Soweit die Beklagte ausführt, diese Ansicht stehe in Widerspruch zur Rechtsprechung des Bundesverwaltungsgerichts, treffe dies nicht zu. In dem oben genannten Urteil des BVerwG mangelte es an der Voraussetzung des § 35 Abs.1 Satz 2 Nr.1 AufenthG nicht, weil der Kläger vor Erreichen der Volljährigkeit noch nicht über eine Aufenthaltserlaubnis verfügte. Vielmehr mangelte es an der Durchgängigkeit des zumindest gestatteten Aufenthalts in der Bundesrepublik. Nach Abschluss des Asylverfahrens hielt der Kläger sich zeitweilig lediglich geduldet in Deutschland auf. Auf diesen Aspekt stützt das BVerwG seine Entscheidung.

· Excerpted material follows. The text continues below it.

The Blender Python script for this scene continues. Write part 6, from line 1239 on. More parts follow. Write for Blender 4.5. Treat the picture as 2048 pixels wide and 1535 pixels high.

So liege es in der dem Verwaltungsgericht Hamburg vorliegenden Klage jedoch gerade nicht. Die Erteilung der Aufenthaltserlaubnis des Klägers schloss sich unmittelbar an den gestatteten Aufenthalt im Rahmen des Asylverfahrens an.

Die übrigen Voraussetzungen der Erteilung einer Niederlassungserlaubnis lägen vor, weshalb das Gericht die Beklagte zur Neubescheidung des Antrags nach pflichtgemäßem Ermessen verurteilt hat. Diesbezüglich führt das Gericht aus, das Ermessen sei gemäß des oben ausgeführten Zwecks der Ermächtigung auszuüben. Der Kläger „übererfülle“ die das Ermessen eröffnenden Tatbestandsvoraussetzungen der Ermächtigungsnorm und insbesondere die zu seinen Gunsten sprechenden Aspekte seien zu berücksichtigen.